If Ryan is just able to make the postseason, he will accomplish more than the six head coaches before him. He will not be starting anew alone. For the first time since the team's founding by Ralph Wilson in 1960, the Bills enter this offseason under new ownership with Terry and Kim Pegula, also owners of the Sabres.

"I'm blown away by the ownership," says Ryan, who played hockey as a child in Toronto. "The Pegulas are unbelievable. People know how much they care about this community. They don't want to just bring Buffalo a winning team. They want to win championships."

As NFL fans may expect from Ryan, he is already talking big about the Bills' outlook.

"There are a lot of good football players on this team," he says. "The expectations have raised and they should raise. You've got players like one of the finalists for Pepsi's Rookie of the Year in Sammy Watkins. Having him as a young player, some of these other guys, I think it's a great time to be a Buffalo Bill and a great time to be the Buffalo Bills head coach."

Ryan leaves behind a Jets franchise that has struggled meshing ownership and management over the past few seasons. Most importantly, he leaves behind one of the more loyal player bases, which vocally supported Ryan to the day he was fired.

On players reaching out to him after his firing: "I think you can count the ones that haven't on one hand. Like I've said, I was very close to my players there and I appreciate their efforts and they wished me the best albeit the two games we play them. I wish them the same."

The Bills and Jets have played in the same division since the inaugural AFL season in 1960. From a football standpoint, the Bills and Jets do not get much closer. However, Ryan insists he and his coaching staff, full of former Jets coaches, are not overemphasizing the two matchups with the Jets in 2015.

"Obviously the team you're gunning for is the New England Patriots," Ryan says. "They've won the division 11 out of 12 year. They're the big dogs and the ones we're going to be hunting. The Jets, that's going to be another opponent."
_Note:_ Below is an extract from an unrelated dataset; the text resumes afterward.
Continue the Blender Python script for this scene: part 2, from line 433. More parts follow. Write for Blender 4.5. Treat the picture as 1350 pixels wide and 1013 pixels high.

The Patriots and Ryan's nemesis, Bill Belichick, are headed to Super Bowl XLIX in two weeks in Glendale, Ariz. When Ryan was asked to pick a Super Bowl champion on Sunday during the NFC championship game (the Packers were up 16-0 at the time), he was all jokes: "I don't care. As long as New England doesn't win. Nah, I'm just kidding!"

Of course, the obvious question to ask about Ryan's new job is what to do with his body ink. Ryan has a high profile tattoo of his wife, Michelle, in a green jersey wearing the No. 6. The ode to Mark Sanchez provides easing teasing for Ryan's critics. But that may all end soon.

"That tat's going to be changed for blue," Ryan says. "No question about that. Probably as soon as possible. I'm all blue, white and red and that's all I care about."

On Sunday, Ryan attended a "Hype Your Hometown" event hosted by Pepsi in Rochester, N.Y. The Western New York City was chosen as the contest winner by showing how loyal citizens were to the city. Pepsi, as part of its "Hyped For Halftime" lead-up for the Pepsi Super Bowl Halftime Show with Katy Perry, sent Nico & Vinz to Rochester for a concert in the midst of the conference championship games. Ryan attended, but admitted his knowledge of the Norwegian duo is limited.

"I don't know a whole lot about them," Ryan says. "I just know 'Am I Wrong,' which is a huge hit."

The Pepsi event marked the first of many interactions Ryan plans on having with the Western New York community. One of their homegrown is back in town and he wants to change the path of the organization.

The terrain is familiar, as Ryan knows all about the AFC East. Now, the home base is Ryan's comfort zone: A small town with loyal fans and a hunger to return to the relevancy.